At this stage, I cannot readily accept the notion that Goldman would not seek to maximize the value of its multi-billion dollar investment in Kinder Morgan at the expense of El Paso, but, at the same time, be so keen on obtaining an investment banking fee in the tens of millions. Likewise, Daniel and Foshee each had an incentive to secure an undervalued bid for El Paso, and rather than disclose these incentives, each chose to conceal them.  Daniel knew about Goldman’s conflict and he knew that his client El Paso knew about it. He also knew that he personally owned Kinder Morgan stock, but he did not disclose that fact.  Foshee knew that he was discussing and considering an MBO of the E&P business when he was negotiating price terms with Kinder Morgan, but he did not disclose thatfact.  He did not even disclose his discussions with Kinder about an MBO after the deal was baked to the Board. This kind of furtive behavior engenders legitimate concern and distrust.  

 

 

Court Rejects Plaintiffs’ Request for Relief

Because the Court found that “there are numerous debatable tactical choices that now seem to have been made in large measure based on Foshee’s advice and with important influence from Goldman,” the Court then faced the question what to do about it.  The Court noted that El Paso stockholders arguably have much to gain by seeing this Merger proceed…the price being offered by Kinder Morgan is one that reasonable El Paso stockholders might find very attractive.  But it nags, of course, that it is not all that it might have been had things been done the way they should have been.  Does the threat of irreparable injury justify an injunction in light of the risks that an injunction itself would present to the stockholders of El Paso? In deciding this issue, the Court focused on the plaintiffs’ specific request for an injunction which the Court characterized as “oddly telling” because the plaintiffs were not seeking “a preliminary injunction against the Merger Agreement in its traditional form, which is one that lasts until it is overturned on appeal.  Instead the plaintiffs were asking the Court to enter an injunction which would “affirmatively permit El Paso to shop itself in parts or in whole during the period between now and June 30, 2012, in contravention of the no-shop provision of the Merger Agreement, and allow El Paso to terminate the Merger Agreement on grounds not permitted by the Merger Agreement and without paying the termination fee set forth in the Merger Agreement, but then to lift the injunction and then force Kinder Morgan to consummate the Merger if no superior transactions emerge.  That is not a traditional negative injunction that can be done without an evidentiary hearing or undisputed facts.   Furthermore, that sort of injunction would pose serious inequity to Kinder Morgan, which did not agree to be bound by such a bargain.

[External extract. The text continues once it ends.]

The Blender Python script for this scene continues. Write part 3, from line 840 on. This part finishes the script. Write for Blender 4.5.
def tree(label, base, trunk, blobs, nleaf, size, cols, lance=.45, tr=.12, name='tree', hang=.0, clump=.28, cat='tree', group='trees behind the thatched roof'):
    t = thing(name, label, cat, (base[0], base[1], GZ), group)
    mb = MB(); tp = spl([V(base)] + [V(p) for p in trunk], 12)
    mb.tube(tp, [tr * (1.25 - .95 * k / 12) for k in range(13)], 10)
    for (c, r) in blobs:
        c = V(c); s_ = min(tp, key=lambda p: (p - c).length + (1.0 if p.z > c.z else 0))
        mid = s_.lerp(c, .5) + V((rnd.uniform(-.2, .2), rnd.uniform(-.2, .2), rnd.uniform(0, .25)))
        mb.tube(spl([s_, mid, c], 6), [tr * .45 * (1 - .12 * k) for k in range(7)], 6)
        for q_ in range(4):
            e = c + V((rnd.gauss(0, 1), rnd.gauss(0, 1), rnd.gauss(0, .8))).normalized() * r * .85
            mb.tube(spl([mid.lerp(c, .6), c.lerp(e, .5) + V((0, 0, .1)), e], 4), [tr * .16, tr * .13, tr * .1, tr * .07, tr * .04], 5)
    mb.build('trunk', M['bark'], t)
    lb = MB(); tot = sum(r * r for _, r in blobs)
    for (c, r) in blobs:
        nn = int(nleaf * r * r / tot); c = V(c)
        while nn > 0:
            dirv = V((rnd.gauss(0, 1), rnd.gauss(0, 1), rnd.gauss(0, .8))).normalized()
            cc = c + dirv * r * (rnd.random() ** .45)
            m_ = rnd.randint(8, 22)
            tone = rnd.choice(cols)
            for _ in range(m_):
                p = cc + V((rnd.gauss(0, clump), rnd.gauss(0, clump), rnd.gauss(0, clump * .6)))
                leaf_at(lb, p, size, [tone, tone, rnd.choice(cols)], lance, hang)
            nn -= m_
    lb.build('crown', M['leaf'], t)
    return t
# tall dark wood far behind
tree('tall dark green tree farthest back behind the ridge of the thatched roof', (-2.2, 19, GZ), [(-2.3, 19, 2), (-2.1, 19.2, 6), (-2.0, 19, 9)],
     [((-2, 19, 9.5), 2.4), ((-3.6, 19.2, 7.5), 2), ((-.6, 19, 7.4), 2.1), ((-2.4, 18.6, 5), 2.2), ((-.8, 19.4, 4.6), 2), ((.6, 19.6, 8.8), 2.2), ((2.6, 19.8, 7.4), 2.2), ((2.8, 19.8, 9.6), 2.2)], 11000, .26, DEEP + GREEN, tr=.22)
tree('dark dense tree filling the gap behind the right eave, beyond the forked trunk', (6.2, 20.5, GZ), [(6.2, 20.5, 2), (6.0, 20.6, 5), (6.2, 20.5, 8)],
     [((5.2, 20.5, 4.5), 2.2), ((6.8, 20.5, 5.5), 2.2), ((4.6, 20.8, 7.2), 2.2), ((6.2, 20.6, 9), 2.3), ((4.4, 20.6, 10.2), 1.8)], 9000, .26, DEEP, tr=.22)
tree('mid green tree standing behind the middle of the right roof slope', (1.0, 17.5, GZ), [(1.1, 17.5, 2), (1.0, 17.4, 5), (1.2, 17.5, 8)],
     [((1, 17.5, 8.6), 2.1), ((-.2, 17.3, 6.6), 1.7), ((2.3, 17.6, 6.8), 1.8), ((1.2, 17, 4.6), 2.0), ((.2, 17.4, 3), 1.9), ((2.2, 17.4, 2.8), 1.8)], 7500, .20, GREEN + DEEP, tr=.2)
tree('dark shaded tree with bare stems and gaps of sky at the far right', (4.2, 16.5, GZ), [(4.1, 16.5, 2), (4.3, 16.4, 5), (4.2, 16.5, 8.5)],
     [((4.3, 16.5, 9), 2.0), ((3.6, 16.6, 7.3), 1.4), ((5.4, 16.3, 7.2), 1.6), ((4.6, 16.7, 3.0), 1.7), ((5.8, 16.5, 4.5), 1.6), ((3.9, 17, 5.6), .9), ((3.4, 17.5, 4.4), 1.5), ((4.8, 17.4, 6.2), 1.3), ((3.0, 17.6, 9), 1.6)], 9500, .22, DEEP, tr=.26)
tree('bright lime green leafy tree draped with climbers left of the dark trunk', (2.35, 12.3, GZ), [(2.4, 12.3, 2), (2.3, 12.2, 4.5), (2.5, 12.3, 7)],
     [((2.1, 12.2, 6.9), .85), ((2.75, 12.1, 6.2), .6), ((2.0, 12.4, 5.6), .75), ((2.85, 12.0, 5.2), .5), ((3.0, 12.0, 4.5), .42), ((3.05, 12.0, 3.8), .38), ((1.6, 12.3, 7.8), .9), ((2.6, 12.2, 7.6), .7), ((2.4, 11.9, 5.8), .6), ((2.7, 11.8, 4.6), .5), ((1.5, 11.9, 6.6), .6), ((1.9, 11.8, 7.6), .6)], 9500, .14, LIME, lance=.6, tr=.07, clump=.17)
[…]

In the end, the Court concluded that the El Paso Shareholders should have the opportunity to decide whether or not they like the price being offered.  The Court went on to state that “[a]lthough an after-the-fact monetary damages claim against the defendants is not a perfect tool, it has some value as a remedial instrument, and the likely prospect of a damages trial is no doubt unpleasant to Foshee, other El Paso managers who might be added as defendants, and to Goldman.”